Zenith Report: Global Ad Spend To Drop

Just last week, Competitive Media Reporting (CMR) painted a bright picture of US ad spending. This week Zenith Optimedia presented a darker version.

Zenith revised its U.S. advertising spending forecast for 2002 slightly upward but said it saw no sign of real recovery for the U.S. media industry. By the numbers, in April 2002, Zenith predicted that U.S. advertising spending would decline by 1.8%. Now Zenith believes U.S. ad spending will decline by 1.2% this year, acknowledging that the corporate profits picture remains dark. Global ad spending will decline by 0.5% this year, according to Zenith’s forecast.

Zenith also reported that advertising spending in the United States declined 6.1% in 2001. The decline was 3.8% in a global basis. “The US economy shows intermittent strength and talk of recession has all but ended. Consumer confidence remains high and inflation remains low,” the Zenith report states. “We project a 1.2% current-price decline in major media ad spend for 2002, a slight upgrade to our last projection. Compared to the 6.1% decline in 2001, it almost seems like growth.”

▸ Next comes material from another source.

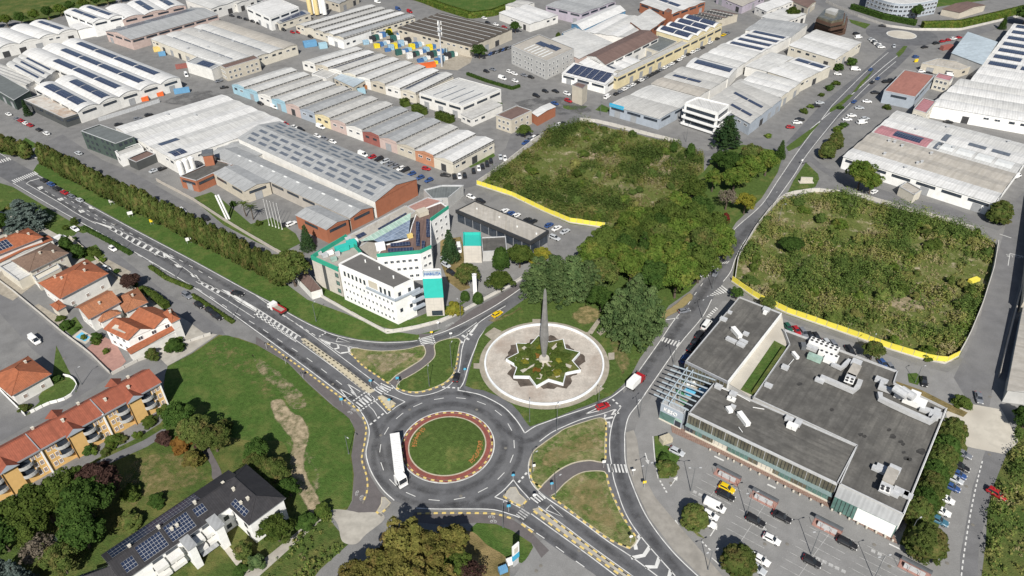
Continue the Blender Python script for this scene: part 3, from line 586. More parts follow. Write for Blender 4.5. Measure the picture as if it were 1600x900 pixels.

Where CMR predicted an increase for this year fueled mostly by a healthy upfront commitment to network TV, Zenith says that’s no guarantee of growth. “While this is clearly a positive sign of a stronger media economy, it does not guarantee the networks a healthy increase in revenues for 2003. A majority of the uptick represents dollars held back from last year’s budgets rather than organic increases in total spend, and advertisers can revoke these advance purchases during the season,” the report states.

The report did not address increases in multiethnic marketing, which CMR says will also fuel growth this year. Zenith indicates that the short term economic climate may be one in which consumer spending enjoys a robust rebound, while corporate advertising takes a longer time to catch up. “2001 was a good illustration of how advertising spend can diverge from the indicator of consumer confidence, as it did in the early 1990s,” it says.

“Consumers carried on spending while corporations cut advertising. Restoring corporate profits will be a vital component in the advertising recovery. A year or two from now we may even see the paradox of advertising growing while consumption is slowing, unless the global economy starts growing so quickly that both consumption and investment can expand at the same time.”